教科書ではネガティブな印象だけど…幕末の日本を救った立役者・井伊直弼
日本の歴史に名を残す、井伊直弼とは?
幕末の動乱期に江戸幕府の臨時の最高職「大老」に任じられ、「日米修好通商条約」に調印し、それまで鎖国をしていた日本の4つの港を開いた人物、井伊直弼。学生時代に歴史があまり得意ではなかったけれど、この人の名前は覚えているという方も多いのではないでしょうか。大河ドラマで話題となった「おんな領主」井伊直虎とも血縁関係にあたります。

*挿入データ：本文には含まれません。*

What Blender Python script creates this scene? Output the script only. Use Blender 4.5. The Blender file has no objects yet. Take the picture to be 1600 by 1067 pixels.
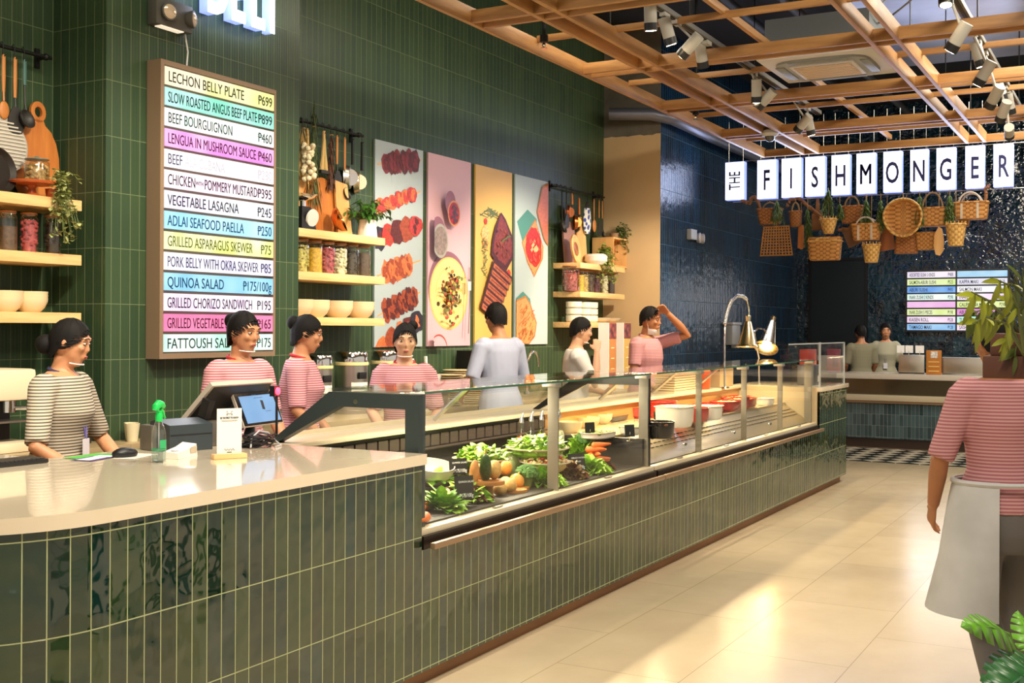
import bpy, bmesh, math, random
from math import pi, sin, cos, radians as R
from mathutils import Vector, Matrix, Euler
random.seed(11)
SC = bpy.context.scene
COL = SC.collection
V = Vector

# ------------------------------------------------------------------ camera
FPX, YAW, ROLL, CY, EYE = 1801.25, R(28.881), R(.28535), 514.2, 1.55
F_ = V((cos(YAW), sin(YAW), 0)); R_ = V((sin(YAW), -cos(YAW), 0)); U_ = V((0, 0, 1))
RX = R_*cos(ROLL)+U_*sin(ROLL); UX = -R_*sin(ROLL)+U_*cos(ROLL)
cam_d = bpy.data.cameras.new('camera'); cam = bpy.data.objects.new('camera', cam_d); COL.objects.link(cam)
cam_d.sensor_width = 36; cam_d.lens = 36*FPX/1600; cam_d.shift_y = (CY-533.5)/1600; cam_d.clip_end = 80
M4 = Matrix((RX, UX, -F_)).transposed().to_4x4(); M4.translation = (0, 0, EYE); cam.matrix_world = M4
SC.camera = cam
# a pixel of the 1600x1067 photograph meets a known plane of the room
def at(px, py, X=None, Y=None, Z=None):
    d = F_+RX*((px-800)/FPX)-UX*((py-CY)/FPX)
    t = X/d.x if X is not None else Y/d.y if Y is not None else (Z-EYE)/d.z
    return V((0, 0, EYE))+d*t

# ------------------------------------------------------------------ world, exposure, large lights
SC.view_settings.view_transform = 'Standard'; SC.view_settings.look = 'None'
SC.view_settings.gamma = 1; SC.view_settings.use_curve_mapping = False
SC.view_settings.exposure = 0.70
cy = SC.cycles
cy.use_denoising = True; cy.max_bounces = 8; cy.diffuse_bounces = 3; cy.glossy_bounces = 4
cy.transparent_max_bounces = 24; cy.transmission_bounces = 4; cy.caustics_reflective = False; cy.caustics_refractive = False
cy.sample_clamp_indirect = 4
W = bpy.data.worlds.new('hall'); SC.world = W; W.use_nodes = True
W.node_tree.nodes['Background'].inputs[0].default_value = (1.0, .90, .78, 1)
W.node_tree.nodes['Background'].inputs[1].default_value = .40

def light(name, kind, loc, target, energy, col=(1, .80, .55), **kw):
    d = bpy.data.lights.new(name, kind); o = bpy.data.objects.new(name, d); COL.objects.link(o)
    o.location = loc; d.energy = energy; d.color = col
    o.rotation_euler = (V(target)-V(loc)).to_track_quat('-Z', 'Y').to_euler()
    for k, v in kw.items(): setattr(d, k, v)
    return o
WARM = (1, .84, .62)
# overhead fill added before the counters for general brightness, out of view
for i, (x, y, e) in enumerate([(2.0, .3, 85), (6.0, .2, 78), (10.0, .3, 75), (13.6, 0.9, 50)]):
    light('hall_fill', 'AREA', (x, y, 4.3), (x+.6, y+1.2, 0), e, (1, .90, .74), shape='RECTANGLE', size=2.2, size_y=.5)
for x, y, e in ((2.2, 1.9, 170), (3.6, 2.2, 130)):  # unseen spots added to brighten the white countertop
    light('counter_fill', 'SPOT', (x, y, 3.95), (x+.5, y+1.2, 1.0), e, (1, .90, .74), spot_size=R(74), spot_blend=.9, shadow_soft_size=.15)
# wall washers over the service aisle
for x, e in ((2.0, 170), (3.4, 170), (4.8, 130), (6.1, 190)):
    light('aisle_washer', 'SPOT', (x, 2.9, 3.52), (x+.8, 5.2, 1.35), e, (1, .88, .68), spot_size=R(70), spot_blend=.85, shadow_soft_size=.08)
for i, (x, e) in enumerate([(4.0, 16), (8.0, 18)]):  # weak fill added above the aisle, no fixture of its own
    light('aisle_fill', 'AREA', (x, 3.85, 4.25), (x, 4.4, 1.2), e, (1, .88, .68), shape='RECTANGLE', size=1.6, size_y=.25)

# ------------------------------------------------------------------ materials
def lin(c):
    if isinstance(c, str): c = [int(c[i:i+2], 16) for i in (0, 2, 4)]
    o = [(v/255/12.92 if v/255 <= .04045 else ((v/255+.055)/1.055)**2.4) for v in c]
    return (*o, 1)
class NT:
    def __init__(s, name):
        s.m = bpy.data.materials.new(name); s.m.use_nodes = True; s.t = s.m.node_tree
        s.p = s.t.nodes['Principled BSDF']; s.out = s.t.nodes['Material Output']
    def n(s, kind, ins=None, **kw):
        x = s.t.nodes.new('ShaderNode'+kind)
        for k, v in kw.items(): setattr(x, k, v)
        for k, v in (ins or {}).items(): s.set(x.inputs[k], v)
        return x
    def set(s, i, v):
        if isinstance(v, bpy.types.NodeSocket): s.t.links.new(v, i)
        elif isinstance(v, bpy.types.Node): s.t.links.new(v.outputs[0], i)
        else: i.default_value = v
    def b(s, **kw):
        for k, v in kw.items(): s.set(s.p.inputs[k.replace('_', ' ')], v)
        return s.m
    def math(s, op, a, b=0.0, c=0.0):
        return s.n('Math', {0: a, 1: b, 2: c}, operation=op).outputs[0]
    def mix(s, f, a, b):
        x = s.n('Mix', data_type='RGBA'); s.set(x.inputs[0], f); s.set(x.inputs[6], a); s.set(x.inputs[7], b); return x.outputs[2]
    def bump(s, h, st=.2, dist=.01, nrm=None):
        x = s.n('Bump', {'Height': h, 'Strength': st, 'Distance': dist})
        if nrm is not None: s.set(x.inputs['Normal'], nrm)
        return x.outputs[0]
    def obj(s): return s.n('TexCoord').outputs['Object']
    def noise(s, scale=5, detail=3, vec=None, rough=.5):
        return s.n('TexNoise', {'Vector': vec if vec is not None else s.obj(), 'Scale': scale, 'Detail': detail, 'Roughness': rough}).outputs[0]
    def ramp(s, f, stops):
        x = s.n('ValToRGB', {0: f}); e = x.color_ramp.elements
        while len(e) < len(stops): e.new(.5)
        for q, (p, c) in zip(e, stops): q.position = p; q.color = c
        return x.outputs[0]
MATS = {}
def mat(name, col, rough=.5, metal=0, var=0, vs=6, bump=0, bs=40, emit=0, ecol=None, coat=0, sub=0):
    if name in MATS: return MATS[name]
    t = NT(name); c = lin(col)
    if var:
        d = tuple(v*(1-var) for v in c[:3])+(1,); l = tuple(min(1, v*(1+var)) for v in c[:3])+(1,)
        t.b(Base_Color=t.ramp(t.noise(vs), [(.3, d), (.7, l)]))
    else: t.b(Base_Color=c)
    t.b(Roughness=rough, Metallic=metal, Coat_Weight=coat)
    if bump: t.b(Normal=t.bump(t.noise(bs), bump, .004))
    if emit: t.b(Emission_Color=lin(ecol or col), Emission_Strength=emit)
    if sub: t.b(Subsurface_Weight=sub, Subsurface_Radius=(.02, .01, .006))
    MATS[name] = t.m
    return t.m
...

朝廷の許可なく条約に調印し、「安政の大獄」で吉田松陰ら幕末の志士たちを粛正したなど、歴史の教科書ではネガティブな印象を持たれがちな井伊直弼ですが、実際はどうだったのでしょうか?
直弼の生い立ち
悪役のイメージを持たれがちな井伊直弼は、実は多くの人々に慕われた名君でした。
彦根藩主・井伊直中の14男として誕生した直弼は、家督を継ぐことも養子に出ることもできず、17歳から32歳までを「埋木舎」という屋敷で学問と武芸に励みながら質素に生活していました。「埋木舎」とは直弼が、出世が望めない自身を「地中に埋もれて花が咲くこともない埋もれ木」に例えてつけた名前です。

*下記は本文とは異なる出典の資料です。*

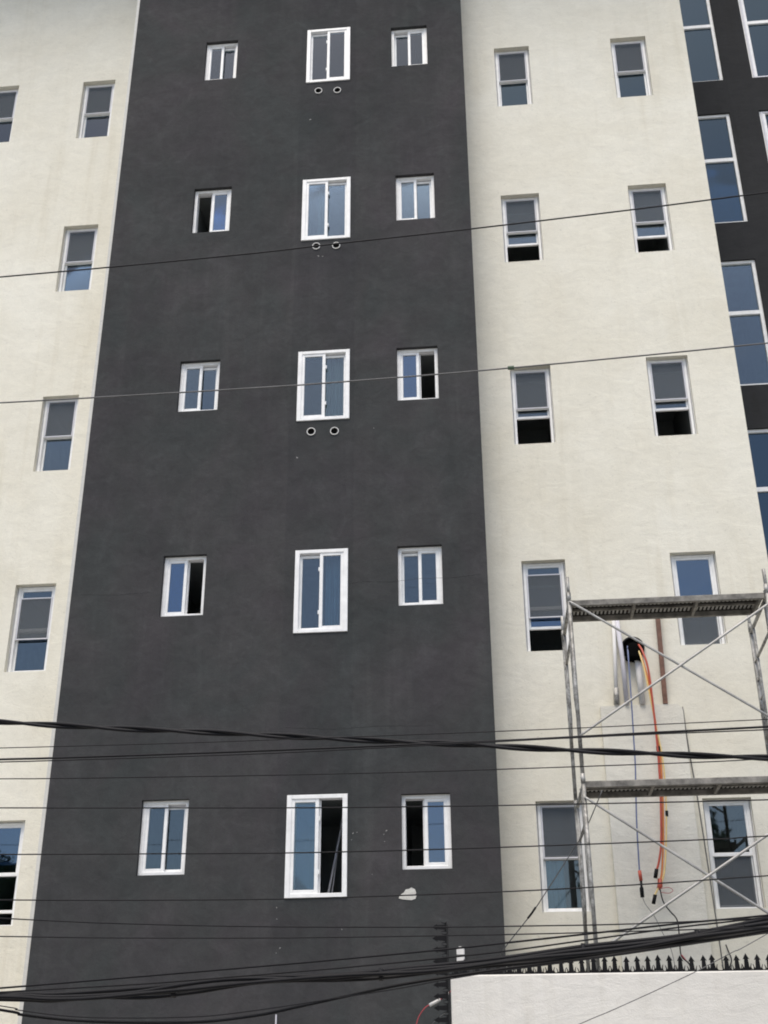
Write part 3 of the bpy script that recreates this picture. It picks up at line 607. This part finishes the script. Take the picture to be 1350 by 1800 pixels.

後に家督を継いだ兄に子供ができず、他の兄弟たちはみんな養子に出てしまっていたために、直弼は36歳にして彦根藩主に抜擢されるという幸運に恵まれます。
藩主となった彼は、先代が残した莫大な遺産を彦根藩の民や家臣に分け与え、名君と呼ばれました。
そんな直弼が朝廷の許しを得ずに条約に調印を強行したのは、「今の江戸幕府には、外国と戦争をする力はない。逆に外国と国交を行い、国力を蓄えていく方が賢明だ」と判断したからでした。
もし開国を拒否してアメリカと戦争をしていたら、日本という国は現在の様な形では存在せず、世界地図も現存するものとは違うものとなっていた可能性があります。ですから井伊直弼は、悪役というよりは、むしろその後の日本の未来を救った立役者と言えるでしょう。